Chapter 12, Problem 49P

(a)

To determine

To calculate: The frequency that can be detected for the given value.

Answer to Problem 49P

  $n^1=1685.56\text{ Hz}\text{.}$

Explanation of Solution

Given:

Fire engine’s siren frequency $\left(n\right)$

  $=1550\text{ Hz},$

A wave moves with a speed $\left(v\right)$

  $=30\text{ m/s},$

Formula used:

Write the expression for apparent frequency.

  $n^1=n\frac{v-v_0}{v-v_s}\text{ Hz}\text{.}$

Where,

  $n^1$ = apparent frequency, Hz

  $n$ = Siren frequency, Hz

  $v$ = velocity of light, m/s

  $v_s$ = Speed of source, m/s

  $v_o$ = Speed of observer, m/s

Calculation:

Calculations are based on the person, moving towards or away from the fire engine.

In this case, considering a person moving towards the fire engine and the fire engine actual frequency of a siren is $1550\text{ Hz}.$

So, consider negative x- direction, $v_o=-30\text{ m/s}$ and the actual fire engine siren’s speed is

  $v=343\text{ m/s}$ in the air.

The source frequency $\left(v_s\right)=0$

Apparent frequency,

  $n^1=n\frac{v-v_0}{v-v_s}\text{ Hz}\text{.}$

  $n^1=1550\frac{(343-(-30)}{(343-0)}\text{ Hz}\text{.}$

  $n^1=1685.56\text{ Hz}\text{.}$

Conclusion:

Therefore, frequency that can be detected is $1685.56\text{ Hz}$ when a person moves with a speed of 30 m/s towards the engine.

(b)

To determine

To calculate: The frequency that can be detected for the given value.

Answer to Problem 49P

  $n^1=1414.43\text{ Hz}\text{.}$

Explanation of Solution

Given:

Fire engine’s siren frequency $\left(n\right)$

  $=1550\text{ Hz},$

A wave moves with a speed $\left(v\right)$

  $=30\text{ m/s},$

Formula used:

Write the apparent frequency.

  $n^1=n\frac{v-v_0}{v-v_s}\text{ Hz}\text{.}$

  $n^1$ = apparent frequency, Hz

  $n$ = Siren frequency, Hz

  $v$ = velocity of light, m/s

  $v_s$ = Speed of source, m/s

  $v_o$ = Speed of observer, m/s

Calculation:

The calculations are based on the person, moving towards or away from the fire engine.
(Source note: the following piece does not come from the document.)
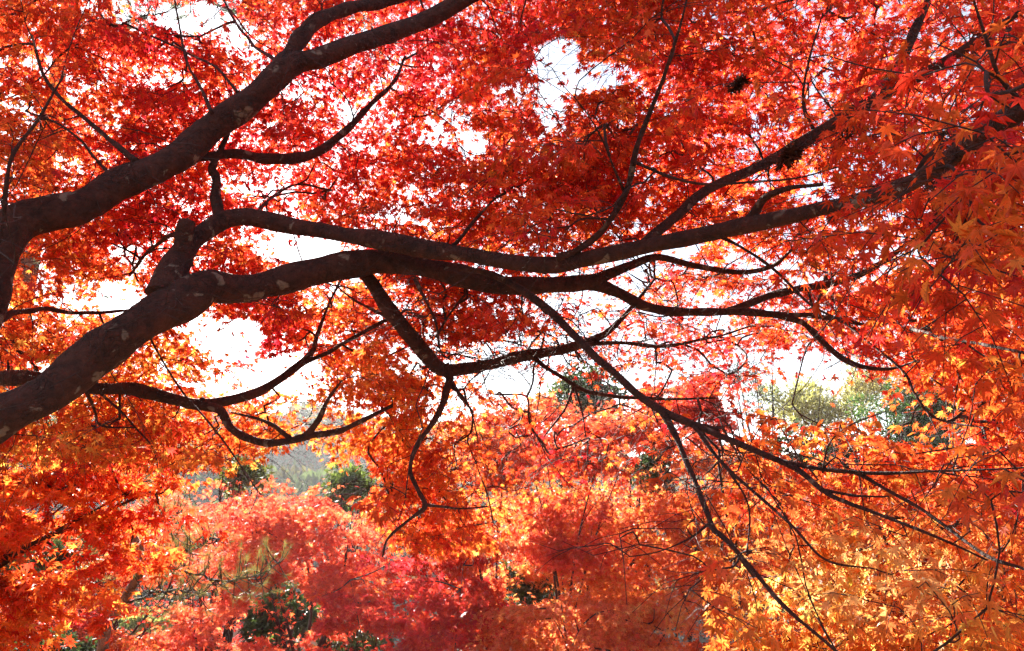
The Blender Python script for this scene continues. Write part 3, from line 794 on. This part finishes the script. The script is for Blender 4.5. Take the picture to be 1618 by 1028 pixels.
# ------------------------------------------------------------------ trees further off
def skeleton(g, foot, cen, rad, rng, trunk_r, n_limb=7, fork=0.35, k=8):
    """trunk, limbs and branches from the foot into the crown; returns branch points"""
    top = cen + np.array([0, 0, rad[2] * 0.2])
    fk = foot + (cen - foot) * fork
    fk = fk + rng.normal(0, 0.06, 3) * np.linalg.norm(cen - foot)
    tr = np.stack([foot - [0, 0, .2], foot + (fk - foot) * 0.5 + rng.normal(0, .04, 3), fk])
    c = catmull(np.hstack([tr, np.array([[1.35], [1.0], [.85]]) * trunk_r]), 8)
    tube(g, c[:, :3], c[:, 3], k + 4, 0.12, rng.uniform(0, 50))
    pts = []
    for i in range(n_limb):
        a = 2 * math.pi * (i + rng.random() * .7) / n_limb
        e = cen + rad * np.array([math.cos(a) * rng.uniform(.5, .9), math.sin(a) * rng.uniform(.5, .9), rng.uniform(-.15, .75)])
        m = fk * .5 + e * .5 + np.array([0, 0, rng.uniform(.05, .22) * rad[2]]) + rng.normal(0, .06, 3) * rad
        cc = catmull(np.hstack([np.stack([fk - (fk - foot) * .06, fk + (m - fk) * .4 + rng.normal(0, .03, 3), m, e]), np.array([[.62], [.5], [.34], [.10]]) * trunk_r]), 7)
        tube(g, cc[:, :3], cc[:, 3], k, 0.1, rng.uniform(0, 50))
        pts.append(cc[8:, :3])
        for j in range(4):
            q = cc[int(rng.uniform(9, len(cc) - 2))]
            e2 = q[:3] + nrm(e - q[:3] + rng.normal(0, .8, 3) * rad * .5) * rad.mean() * rng.uniform(.3, .6)
            m2 = (q[:3] + e2) / 2 + np.array([0, 0, .08 * rad[2]])
            c2 = catmull(np.hstack([np.stack([q[:3], m2, e2]), np.array([[q[3] * .7], [q[3] * .45], [.004]])]), 5)
            tube(g, c2[:, :3], c2[:, 3], 5)
            pts.append(c2[3:, :3])
    return np.vstack(pts)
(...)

In this case, considering a person moving towards the fire engine and the fire engine actual frequency of a siren is $1550\text{ Hz}\text{.}$

So, consider positive x -direction, $v_o=30\text{ m/s}$ and the actual fire engine siren’s speed is $v=343\text{ m/s}$ in the air.

The source frequency ( v_s ) = 0

Apparent frequency,

  $n^1=n\frac{v-v_0}{v-v_s}\text{ Hz}\text{.}$

  $n^1=\text{ (}1550\text{ Hz)}\frac{\text{(}343\text{ m/s)}-( 30\text{ m/s})}{\text{(}343\text{ m/s)}-(0)}\text{ Hz}\text{.}$

From above expression,

  $n^1=1414.43\text{ Hz}\text{.}$

Conclusion:

Therefore, the frequency that can be detected is $1414.43\text{ Hz}$ when a person moves with a speed of 30 m/s away from the engine.